I still have at least a 32" vert. I'll pull a quad muscle if I go outside and test this any further today ;)
Interestingly, I lost almost all that vertical jump ability in the first year off from power sport training. And, I suspect I'd get most of it back quite quickly with a couple months of reasonable power training.
Much like gains are exponential for the unfit, losses are most pronounced early-on in detraining, but the decay slows enormously over time. Further, the re-gain rate is potentially even faster than the loss rate, which is super fun.
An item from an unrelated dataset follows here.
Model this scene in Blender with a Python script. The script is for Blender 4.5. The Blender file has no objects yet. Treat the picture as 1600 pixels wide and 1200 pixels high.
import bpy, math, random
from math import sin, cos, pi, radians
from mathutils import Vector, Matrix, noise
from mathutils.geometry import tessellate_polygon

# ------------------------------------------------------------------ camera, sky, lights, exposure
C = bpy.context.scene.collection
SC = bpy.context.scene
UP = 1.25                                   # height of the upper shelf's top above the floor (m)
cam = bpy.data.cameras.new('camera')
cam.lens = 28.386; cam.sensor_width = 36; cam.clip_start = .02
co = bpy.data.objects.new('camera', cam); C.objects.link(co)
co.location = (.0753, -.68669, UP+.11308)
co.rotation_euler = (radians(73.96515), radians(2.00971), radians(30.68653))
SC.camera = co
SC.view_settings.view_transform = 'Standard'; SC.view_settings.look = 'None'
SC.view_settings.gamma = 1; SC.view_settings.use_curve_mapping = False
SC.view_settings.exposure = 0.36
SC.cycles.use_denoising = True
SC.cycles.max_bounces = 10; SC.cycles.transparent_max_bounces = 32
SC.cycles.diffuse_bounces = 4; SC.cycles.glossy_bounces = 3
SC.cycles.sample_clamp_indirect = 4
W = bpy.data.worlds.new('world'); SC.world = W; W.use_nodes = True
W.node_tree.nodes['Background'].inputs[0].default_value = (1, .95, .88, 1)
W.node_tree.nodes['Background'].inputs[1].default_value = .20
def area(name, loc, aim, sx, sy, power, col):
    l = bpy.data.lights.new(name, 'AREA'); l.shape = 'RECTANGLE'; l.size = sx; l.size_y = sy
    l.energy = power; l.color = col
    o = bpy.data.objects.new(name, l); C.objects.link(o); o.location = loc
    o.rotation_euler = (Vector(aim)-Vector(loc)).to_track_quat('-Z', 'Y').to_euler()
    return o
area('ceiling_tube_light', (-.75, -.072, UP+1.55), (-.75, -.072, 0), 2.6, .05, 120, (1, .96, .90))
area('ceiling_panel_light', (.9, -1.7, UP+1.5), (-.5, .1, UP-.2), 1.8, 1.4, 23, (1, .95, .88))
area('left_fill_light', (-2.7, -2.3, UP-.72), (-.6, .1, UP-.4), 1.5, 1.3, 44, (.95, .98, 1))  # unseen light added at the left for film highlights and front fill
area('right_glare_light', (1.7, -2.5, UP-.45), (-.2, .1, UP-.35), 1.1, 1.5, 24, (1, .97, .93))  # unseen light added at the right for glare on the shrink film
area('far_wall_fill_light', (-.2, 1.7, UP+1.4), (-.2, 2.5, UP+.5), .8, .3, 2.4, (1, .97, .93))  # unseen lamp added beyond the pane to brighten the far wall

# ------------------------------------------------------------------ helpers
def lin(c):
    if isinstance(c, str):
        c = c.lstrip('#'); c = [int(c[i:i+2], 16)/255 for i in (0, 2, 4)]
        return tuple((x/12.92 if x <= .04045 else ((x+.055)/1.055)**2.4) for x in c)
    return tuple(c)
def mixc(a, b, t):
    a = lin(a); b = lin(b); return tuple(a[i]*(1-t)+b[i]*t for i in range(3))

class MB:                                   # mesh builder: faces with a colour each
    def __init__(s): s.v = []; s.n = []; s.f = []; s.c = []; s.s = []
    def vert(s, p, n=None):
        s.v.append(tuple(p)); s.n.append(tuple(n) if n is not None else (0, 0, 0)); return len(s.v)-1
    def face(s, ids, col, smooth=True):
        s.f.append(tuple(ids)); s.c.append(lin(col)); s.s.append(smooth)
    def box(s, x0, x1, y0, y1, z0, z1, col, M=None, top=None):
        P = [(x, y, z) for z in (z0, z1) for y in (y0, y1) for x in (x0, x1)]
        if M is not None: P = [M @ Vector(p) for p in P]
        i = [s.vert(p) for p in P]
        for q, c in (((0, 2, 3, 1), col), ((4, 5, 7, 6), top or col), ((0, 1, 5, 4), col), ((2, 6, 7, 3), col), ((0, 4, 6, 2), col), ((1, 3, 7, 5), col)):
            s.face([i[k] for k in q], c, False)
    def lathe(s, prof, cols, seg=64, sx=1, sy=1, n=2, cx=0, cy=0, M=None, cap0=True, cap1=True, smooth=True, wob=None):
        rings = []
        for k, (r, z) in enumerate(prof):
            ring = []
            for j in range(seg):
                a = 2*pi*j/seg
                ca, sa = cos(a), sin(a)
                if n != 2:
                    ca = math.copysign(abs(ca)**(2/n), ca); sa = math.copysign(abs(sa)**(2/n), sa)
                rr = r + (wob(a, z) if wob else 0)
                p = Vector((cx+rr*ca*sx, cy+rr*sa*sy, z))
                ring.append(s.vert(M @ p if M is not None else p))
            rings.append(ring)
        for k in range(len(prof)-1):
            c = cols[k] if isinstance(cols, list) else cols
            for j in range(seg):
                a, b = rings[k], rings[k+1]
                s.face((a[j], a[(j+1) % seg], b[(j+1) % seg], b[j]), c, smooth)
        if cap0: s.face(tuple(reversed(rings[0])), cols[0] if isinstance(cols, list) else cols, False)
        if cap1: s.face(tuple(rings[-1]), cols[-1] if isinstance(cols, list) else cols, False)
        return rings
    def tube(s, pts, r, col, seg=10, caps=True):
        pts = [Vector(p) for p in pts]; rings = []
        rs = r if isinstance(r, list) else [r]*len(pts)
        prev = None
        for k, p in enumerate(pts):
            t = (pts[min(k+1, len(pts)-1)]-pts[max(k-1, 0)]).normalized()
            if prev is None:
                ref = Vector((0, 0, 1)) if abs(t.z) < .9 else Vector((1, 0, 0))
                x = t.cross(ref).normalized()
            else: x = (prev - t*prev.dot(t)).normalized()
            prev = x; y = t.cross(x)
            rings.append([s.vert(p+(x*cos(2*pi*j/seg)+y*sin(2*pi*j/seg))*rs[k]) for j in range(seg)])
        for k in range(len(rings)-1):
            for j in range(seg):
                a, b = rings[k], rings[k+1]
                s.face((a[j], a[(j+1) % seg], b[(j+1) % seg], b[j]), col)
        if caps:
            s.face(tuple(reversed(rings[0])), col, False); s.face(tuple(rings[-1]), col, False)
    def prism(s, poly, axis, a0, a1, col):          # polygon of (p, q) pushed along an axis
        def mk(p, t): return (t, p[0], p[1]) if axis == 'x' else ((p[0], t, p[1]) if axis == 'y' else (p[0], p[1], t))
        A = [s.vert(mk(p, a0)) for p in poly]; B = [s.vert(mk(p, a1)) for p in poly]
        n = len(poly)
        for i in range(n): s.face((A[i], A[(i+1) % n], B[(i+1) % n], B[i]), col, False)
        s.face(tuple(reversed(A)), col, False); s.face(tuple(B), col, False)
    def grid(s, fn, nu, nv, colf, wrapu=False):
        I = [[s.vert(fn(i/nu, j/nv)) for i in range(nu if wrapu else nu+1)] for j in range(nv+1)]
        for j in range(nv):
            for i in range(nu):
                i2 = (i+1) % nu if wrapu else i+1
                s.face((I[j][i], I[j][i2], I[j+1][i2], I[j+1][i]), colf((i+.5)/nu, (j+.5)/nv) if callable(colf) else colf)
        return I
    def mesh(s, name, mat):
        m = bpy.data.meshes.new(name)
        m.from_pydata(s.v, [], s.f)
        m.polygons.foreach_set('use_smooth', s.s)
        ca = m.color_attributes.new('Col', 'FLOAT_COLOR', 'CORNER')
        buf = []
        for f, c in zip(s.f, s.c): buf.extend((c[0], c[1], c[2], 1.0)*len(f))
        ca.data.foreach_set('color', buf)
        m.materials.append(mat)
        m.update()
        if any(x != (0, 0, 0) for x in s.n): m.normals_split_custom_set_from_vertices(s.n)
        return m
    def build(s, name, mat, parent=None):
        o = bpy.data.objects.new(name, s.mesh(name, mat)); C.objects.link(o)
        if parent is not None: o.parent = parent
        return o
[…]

Trust me, I've detrained what little aerobic fitness I'd developed several times in the last 4 yrs. (See 'haphazard')
I want to push back slightly on why that not might be gold, not the least of which is that I have no idea who the person who wrote that is, even though it was me.
I feel like I'm realizing that I'm spiritually unfit, not aerobically. And yes, while my aerobic gains are all in there somewhere, and will come back, I'm not so sure about the spiritual side. I don't know that I've got the reps. The person who wrote that year-old post seems unrecognizable to me, despite the fact that physically I look the same for the most part. People say, "don't worry, it will come back", or "don't worry, you look great", or "don't worry, you're so much faster than most people" but that doesn't encapsulate what I'm feeling.
My argument is that it would be cosmically negligent of me to just go back to my old ways, get my fitness back, as if that's what's missing. I feel like there's more work to be done than that. Ironically, in doing that work, I'm sure my aerobic fitness will come back eventually, so there's that.